My walls are filled with trees, forests and mountains art subjects . I have always lived in the Pacific Northwest and these subjects feel homey to me. I have not however, learned how to
create my own art using the subject matter I enjoy the most. So, to rectify this, I searched through my watercolor books and found a good excercise of painting a pather meandering through a forest. I followed it step by step, and documented a few more details that I used as I went along.
First I masked out the foreward most trees using masking tape and Masking Fluid (image 1)
Then I used some washes to create the sky, subtle mid background and foreground areas that will peek through the forest when it is complete. I painted freely across the masked areas .
I then used dark blue/greens to silhouette the darker hidden trees in the forest, painting freely across the masked areas.

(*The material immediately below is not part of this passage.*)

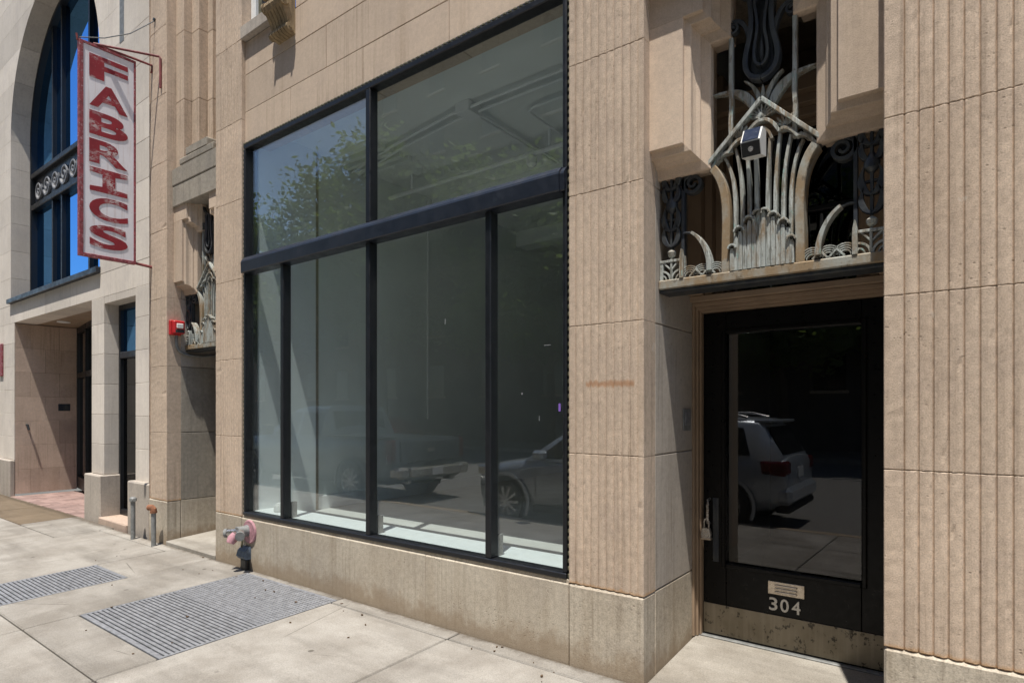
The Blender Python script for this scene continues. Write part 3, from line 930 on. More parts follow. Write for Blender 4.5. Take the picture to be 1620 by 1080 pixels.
# ---- room behind the shop window
RM = empty('shop_room', (-3.8, 3, 0.4), B)
bx('room_floor', 'floor', RM, -6.35, -1.5, 0.17, 7.0, 0.30, 0.412)
bx('room_ceiling', 'ceiling', RM, -6.35, -1.5, 0.17, 7.0, 4.36, 4.5)
bx('room_wall', 'room_white', RM, -5.80, -5.742, 0.17, 0.84, 0.413, 4.359)
bx('room_wall', 'room', RM, -5.95, -5.801, 0.84, 7.0, 0.413, 4.359)
bx('room_wall', 'room', RM, -1.96, -1.90, 0.17, 1.0, 0.413, 4.359)
bx('room_wall', 'room', RM, -1.90, -1.40, 1.0, 7.0, 0.413, 4.359)
bx('room_wall', 'room', RM, -6.35, -1.9, 6.9, 7.0, 0.413, 4.359)
for y, m_ in ((2.7, 'ceiling'), (4.6, 'ceiling')):
    bx('ceiling_beam', m_, RM, -6.35, -1.9, y, y + 0.3, 4.12, 4.359, 0.004)
for i in range(5):
    bx('ceiling_batten', 'ceiling', RM, -5.79, -5.0, 1.0 + i * 0.13, 1.06 + i * 0.13, 4.30, 4.359, 0.003)
def pipe(name, pts, r, m_='white'):
    return MB().tube(pts, r, 8).build(name, m_, RM, True)
pipe('ceiling_conduit', [(-5.79, 1.36, 4.30), (-4.9, 1.18, 4.30), (-3.9, 1.04, 4.30), (-2.0, 1.04, 4.30)], 0.014)
pipe('ceiling_conduit', [(-5.79, 1.46, 4.30), (-4.9, 1.28, 4.30), (-3.9, 1.15, 4.30), (-2.0, 1.15, 4.30)], 0.014)
pipe('ceiling_conduit', [(-3.75, 1.16, 4.31), (-3.75, 2.6, 4.31)], 0.013)
pipe('ceiling_conduit', [(-3.70, 1.16, 4.31), (-3.70, 2.6, 4.31)], 0.013)
pipe('ceiling_conduit', [(-2.0, 1.4, 4.30), (-3.2, 1.4, 4.30), (-3.28, 1.43, 4.30), (-3.3, 1.5, 4.30), (-3.3, 2.65, 4.30)], 0.013)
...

Now it was time to work on the foreground trees.I removed the masking and washed in the base tree colors, tans and browns. The image below shows the base wash on the right side of the paper, and the left I have started to flesh out the detail.
2 challenges occured for me at this point:
1. how to get the barkish look going like the book showed and
2. how to get nice detail for the joins of the branches to the trees.

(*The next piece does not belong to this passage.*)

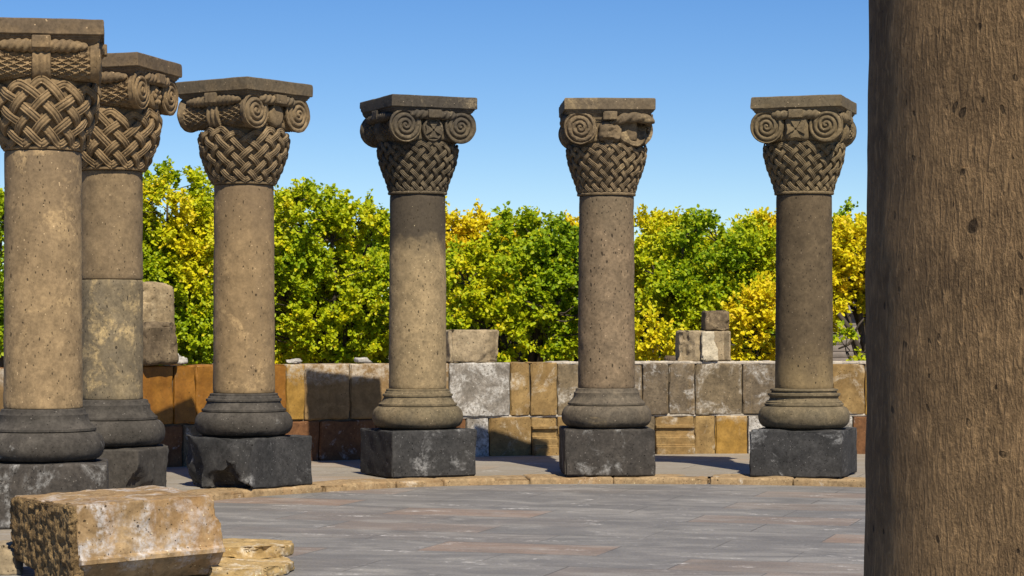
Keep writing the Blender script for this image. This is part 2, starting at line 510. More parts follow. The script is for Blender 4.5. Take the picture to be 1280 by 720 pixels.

So, for the bark, I used a dry brush loaded with fairly wet, thick paint and lightly drug it vertically over the foreground trees letting the bumps in the paper, voila...bark! (See right side of image above where I've started on the bark)
For the branches and knots, I tried for darks underneath and used a rigger type brush to draw the "joint" where the branch meets the trunk.
Unlike the sample painting, I felt that more white space in the path area would add more whimsy to my image, more like a "hint" of a path.